2. There is a cost to self. Will we give to people out of our abundance or lack?
3. When we listen first, then the listening can change us. Change, Kingdom change, will then actually happen now, and in us, not just later, “in heaven.”
4. “The workers deserve their wages.” Makes a surprising connection to sweatshops, because it no longer speaks to us, but the need for justice among sweatshops.
5. What does it mean to pray “give us this day our daily bread”?
6. What would happen if you, because of your justice stance, didn’t eat meat and yet the food placed before you was battery farmed chicken? Would your justice principles, or the desire for relationship, be pre-eminent?
7. In globalisation, the power remains with the bosses. What are the power relationships in our “gospel encounters”? In contrast, in the Kingdom of God, the harvest (ie. every person) has value. How do we do mission so that power does not lie with us?
8. In New Zealand our power issues include land issues. How will we as Christians respond in New Zealand today?
9. What is proclaiming “peace as shalom” to sweatshop? How can you separate “peace and justice”?
10. How do we “dwell” long-term, around sweatshop tables?
11. How do our lives back home change as a result of our short-term overseas trips and cross-cultural changes?
12. The local is intrinsically linked to the global. How does changing the local impact on the global?

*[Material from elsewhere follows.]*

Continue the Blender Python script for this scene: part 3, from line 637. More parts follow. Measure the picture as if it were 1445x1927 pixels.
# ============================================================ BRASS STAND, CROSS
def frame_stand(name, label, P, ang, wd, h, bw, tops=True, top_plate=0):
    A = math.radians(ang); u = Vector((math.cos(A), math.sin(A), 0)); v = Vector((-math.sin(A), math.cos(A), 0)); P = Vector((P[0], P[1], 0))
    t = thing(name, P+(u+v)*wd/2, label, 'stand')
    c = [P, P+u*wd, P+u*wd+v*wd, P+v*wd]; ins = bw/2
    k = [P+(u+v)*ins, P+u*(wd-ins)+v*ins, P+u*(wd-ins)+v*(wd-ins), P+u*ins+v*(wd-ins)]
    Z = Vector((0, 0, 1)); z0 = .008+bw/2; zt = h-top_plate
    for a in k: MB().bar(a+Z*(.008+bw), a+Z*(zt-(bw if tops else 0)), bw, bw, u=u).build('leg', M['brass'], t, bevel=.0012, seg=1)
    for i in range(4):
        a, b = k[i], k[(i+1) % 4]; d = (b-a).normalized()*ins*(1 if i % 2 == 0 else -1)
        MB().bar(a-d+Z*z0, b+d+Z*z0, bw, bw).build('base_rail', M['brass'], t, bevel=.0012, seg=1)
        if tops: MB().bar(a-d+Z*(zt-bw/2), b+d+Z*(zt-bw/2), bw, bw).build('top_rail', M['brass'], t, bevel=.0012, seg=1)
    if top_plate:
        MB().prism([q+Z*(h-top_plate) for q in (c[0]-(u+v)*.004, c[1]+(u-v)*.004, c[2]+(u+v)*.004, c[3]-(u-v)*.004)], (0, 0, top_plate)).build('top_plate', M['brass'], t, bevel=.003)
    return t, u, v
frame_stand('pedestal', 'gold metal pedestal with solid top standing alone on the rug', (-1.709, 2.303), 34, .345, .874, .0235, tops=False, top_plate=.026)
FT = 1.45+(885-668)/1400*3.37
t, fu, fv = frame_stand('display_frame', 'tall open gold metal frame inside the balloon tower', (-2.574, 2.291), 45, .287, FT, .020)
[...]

Update: In the comments, both Darren and I have applauded this book;
consumingfaith.jpg Consuming faith as a wonderfully accessible theological response to globalisation and how a Christian might respond to the issues raised by No logo.

Posted by steve at 03:40 PM

2 Comments

  1. have you read tom beaudoins book “consuming faith” (http://planettelex.bur.st/?p=474)? very very good and short book, i use it as a theological reader to no logo.

    Comment by darren — November 2, 2006 @ 4:57 pm

  2. yes, i’ve read it. used it in the class. i really like his encouragement of imagination to engage brands, rather than guilt. also the way he opens up insights around “this is my body broken for you.” felt he was a bit catholic in places, esp around his eucharistic theology. what i mean is that his understanding of “body” is limited to the wafer; wheras i as a baptist consider the “body” as the church of Christ. Also he could have made his case stronger by engaging with contemporary Biblical scholarship on 1 Cor; which suggests that the issue in Corinth includes injustice around the Lords table. Integrating these strands would have totally helped his arguement.

    But I agree with you, for an accessible theological response to globalisation, Beaudoin is an excellent resource.